TORONTO — Canadian photographer Douglas Kirkland captured Judy Garland, Audrey Hepburn and an array of other Hollywood legends, but it was the young photographer’s intimate shots of Marilyn Monroe taken in her final year that changed everything for him.
The cameraman, who earned the trust of many celebrities, died Sunday in Los Angeles, his wife Francoise Kirkland confirmed. He was 88.
“I have a crater in my heart,” she said in a brief email to The Canadian Press.
Kirkland rose to prominence in an era when magazine photoshoots could shape a celebrity’s image.
Born in Toronto, as a young child he moved to Fort Erie, Ont., a town directly across the border from the United States. Growing up, he was inspired by the copies of Life magazine his father brought home from the clothing shop where he worked.
Kirkland took his first photograph when he was seven or eight years old on a Brownie box camera. The image was of his family standing outside their home on Christmas Day.
After attending a Buffalo high school, he enrolled in the New York Institute of Photography but ended up moving back to Canada after his parents became concerned he might be drafted in the Korean War.
He took newspaper jobs at the Fort Erie Times Review and later the Welland Tribune, which he credited with giving him the editorial experience of news photography.
Kirkland eventually made his way back to the U.S., landing a job at Look magazine, where he took portraits of actress Elizabeth Taylor in 1961 that put him on the radar as a budding staff photographer.
But it was those images of Monroe, taken the same year, that became some of her most memorable. He was only 24 years old and still learning the industry when he shot the actress seductively wrapped in white bed sheets.
More people asked about this experience than any other celebrity shoot, Kirkland told “CBS This Morning: Saturday” in a 2013 interview about his book “An Evening with Marilyn.”
He described a rainy night when he and two colleagues from the magazine visited Monroe’s home to discuss possible concepts.
“What I had in mind and hoped for, as a young photographer, was to get something really sizzling — I was almost embarrassed to say that,” he remembered.
“She said at the end, ‘I know what we need. We need a bed, a white silk sheet … Frank Sinatra records and Dom Perignon.'”

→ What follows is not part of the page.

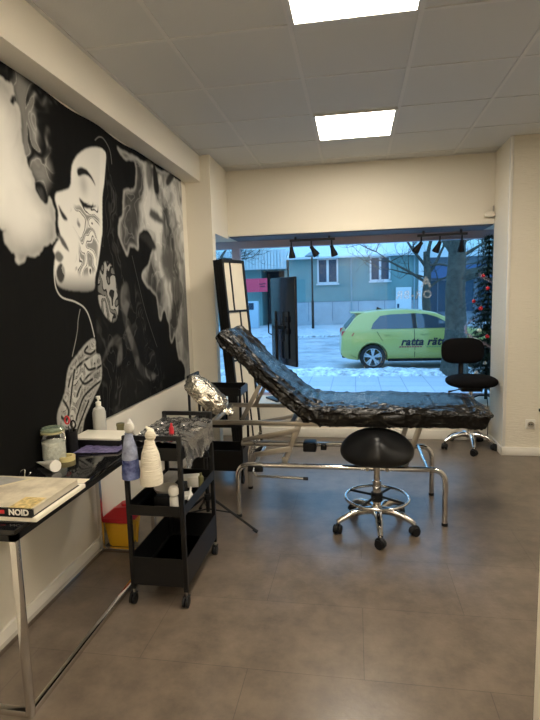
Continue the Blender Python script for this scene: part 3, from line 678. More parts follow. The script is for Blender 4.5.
# sharps bin on the floor
sb = thing('sharps_container', 'yellow sharps bin with red lid on the floor by the wall', 'sharps bin', (-1.385, 2.70, 0))
def frus(m_, x0, x1, y0, y1, z0, z1, g_):
    return m_.rings([[Vector((x0 + g_, y0 + g_, z0)), Vector((x1 - g_, y0 + g_, z0)), Vector((x1 - g_, y1 - g_, z0)), Vector((x0 + g_, y1 - g_, z0))], [Vector((x0, y0, z1)), Vector((x1, y0, z1)), Vector((x1, y1, z1)), Vector((x0, y1, z1))]])
bx = MB(); frus(bx, -1.475, -1.305, 2.622, 2.78, 0, .165, .018); bmesh.ops.bevel(bx.bm, geom=list(bx.bm.edges), offset=.012, segments=2, affect='EDGES'); bx.build('bin_body', YELLOW, sb)
MB().box(-1.482, -1.298, 2.615, 2.787, .16, .19, .006).build('lid_rim', RED, sb)
ld = MB().rings([[Vector((-1.475, 2.622, .19)), Vector((-1.305, 2.622, .19)), Vector((-1.305, 2.78, .19)), Vector((-1.475, 2.78, .19))], [Vector((-1.41, 2.65, .24)), Vector((-1.32, 2.65, .25)), Vector((-1.32, 2.75, .25)), Vector((-1.41, 2.75, .24))]])
ld.build('lid', RED, sb); MB().lathe([(.022, .235), (.03, .237), (.03, .259), (.001, .261)], (-1.36, 2.70, 0), 20).build('opening_flap', RED, sb)
MB().tube([(-1.30, 2.63, .178), (-1.262, 2.625, .178), (-1.264, 2.625, .10), (-1.272, 2.63, .05)], .006, 8).build('side_handle', YELLOW, sb)

# ================================================================== TROLLEY
TX0, TX1, TY0, TY1 = -1.078, -.79, 2.132, 2.655
tr = thing('utility_trolley', 'black metal three tier trolley on casters beside the desk', 'trolley', ((TX0 + TX1) / 2, (TY0 + TY1) / 2, 0))
for x in (TX0 + .011, TX1 - .011):
    for y in (TY0 + .011, TY1 - .011): MB().box(x - .0105, x + .0105, y - .0105, y + .0105, .07, .83, .002).build('post', BLACK, tr)
for y in (TY0 + .011, TY1 - .011): MB().box(TX0 + .021, TX1 - .021, y - .010, y + .010, .809, .83, .002).build('handle_bar', BLACK, tr)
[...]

A few days later, those tools helped get Monroe into the mood for what became an unforgettable shoot that landed him on the magazine’s cover and set his career on fire.
Kirkland would go on to work at Life magazine and photograph other legends of the era, including Jack Nicholson, Coco Chanel, John Lennon and Margot Kidder’s 1976 Playboy pictorial. He also captured Mick Jagger and secured exclusive access to Michael Jackson on the set of the “Thriller” music video.
Toronto gallery owner Izzy Sulejmani described Kirkland’s optimistic and friendly personality — his “joie de vivre” — as what opened so many doors with the famous.
“Access back in the day was very difficult,” he said.
“An actress or a model will give you everything if they like you, and more time if they like you, and obviously he achieved that. You know, he spent 10 days with Coco Chanel.”
Kirkland’s trustworthiness also helped him land jobs as a photographer on film sets for what became some of Hollywood’s most timeless classics, capturing images of “The Sound of Music,” “2001: A Space Odyssey,” “Titanic” and “Moulin Rouge.”
His assignments outside of the film industry included capturing the Trans Siberian Railway to Japan and the fashion world in Bali.
Sulejmani’s Izzy Gallery hosted a retrospective of Kirkland’s work in 2016, a deal he made by calling Kirkland and his wife to propose bringing some of his images to Toronto.
“It was like he was waiting for this call for 50 years because nobody from Canada ever called him and we were the first,” he said.
“He was very happy to come back, you know, because he did shows all over the world, Australia, Europe — everywhere, but never in Canada.”
Kirkland’s work is part of permanent collections at the Smithsonian, the National Portrait Gallery in London and the Academy of Motion Picture Arts and Sciences.